ANCONA – Sono 549 mila le prestazioni pensionistiche e assistenziali erogate dall’Inps nelle Marche. Di queste 297 mila sono pensioni di vecchiaia (pari al 54,1% del totale), 34 mila di invalidità (6,3%), 117 mila destinate ai superstiti (21,3%), 14 mila pensioni/assegni sociali (2,6%) e 86 mila prestazioni a invalidi civili (15,7%). È quanto emerge dai dati dell’Inps 2020 (escluse le gestioni dei lavoratori pubblici), elaborati dall’Ires Cgil Marche.
Osservano Daniela Barbaresi, segretaria Cgil Marche ed Elio Cerri, segretario Spi Marche: «I dati confermano le difficoltà di migliaia di pensionati marchigiani che fanno i conti con pensioni troppo basse alle quali si accede in età sempre più avanzata. Vi è dunque l’urgenza di superare strutturalmente l’impianto della Legge Fornero con una vera riforma del sistema previdenziale».
L’importo medio delle pensioni vigenti nelle Marche è di 779 euro lordi, con valori medi che variano dai 1.011 euro delle pensioni di vecchiaia ai 430 euro delle pensioni e assegni sociali.
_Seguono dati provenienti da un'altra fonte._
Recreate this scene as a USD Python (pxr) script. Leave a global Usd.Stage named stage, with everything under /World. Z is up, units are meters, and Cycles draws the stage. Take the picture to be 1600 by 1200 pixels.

Inoltre, 360 mila prestazioni pensionistiche, pari al 65,5% del totale sono inferiori a 750 euro al mese (60,5% la media nazionale): dunque, 2 pensionati su 3 percepiscono un importo che non consente loro di superare la soglia della povertà.
Nelle Marche, gli importi delle pensioni sono di gran lunga inferiori a quelli nazionali e significativa è la differenza negli importi delle pensioni di vecchiaia dei lavoratori dipendenti che, nelle Marche, sono di 1.119 euro, ovvero -285 euro mensili rispetto ai valori medi nazionali e -378 euro rispetto alla media delle regioni del Centro.
Significativa è anche la differenza tra uomini e donne: se i primi percepiscono 1.251 euro lordi, le donne arrivano appena a 722 ovvero mediamente 529 euro in meno ogni mese; una differenza che per le pensionate ex lavoratrici dipendenti arriva a -655 euro mensili.
Nel 2019, sono state liquidate 35 mila nuove pensioni di cui 11 mila di vecchiaia (quasi 5 mila pensioni di vecchiaia di lavoratori dipendenti).
Secondo Daniela Barbaresi: «Al Governo chiediamo una vera riforma della previdenza che garantisca a tutti la possibilità di andare in pensione a 62 anni, o con 41 anni di contributi a prescindere dall’età, il riconoscimento ai fini previdenziali del lavoro di cura, soprattutto a carico delle donne, i lavori manuali e gravosi come peraltro sosteniamo con la piattaforma unitaria di Cgil Cisl e Uil».
E ancora. «Occorre pensare soprattutto ai più giovani e a tutti coloro che fanno i conti con lavori poveri e discontinui introducendo una pensione contributiva di garanzia senza la quale non potrà che esserci un futuro di pensione che non permetterà una vita dignitosa per un’intera generazione che ha conosciuto troppa precarietà».
«L’obiettivo che perseguiamo – dice Elio Cerri – è quello di garantire una pensione dignitosa, incrementando le pensioni più basse in base ai contributi versati e, al contempo, salvaguardando il potere d’acquisto di quelle superiori che continuano ad essere taglieggiate anche da parte del Governo attuali. Particolare attenzione la stiamo ponendo a quelle persone fragili/non autosufficienti che, con il loro reddito da pensione, non sono in grado di far fronte a tutte le loro necessità, a partire dalle cure e dall’assistenza necessaria essa sia in una residenza per anziani o a domicilio».
Alcuni numeri
Dall’entrata in vigore della Legge Fornero si è innalzata l’età media dei pensionati. Ciò è particolarmente evidente per l’età di coloro che sono stati lavoratori dipendenti: dal 2012 ad oggi, i pensionati con meno di 65 anni di età sono passati dal 16,8% al 10,8% del totale, mentre coloro che hanno oltre 80 anni sono passati dal 29,1% al 39,9%.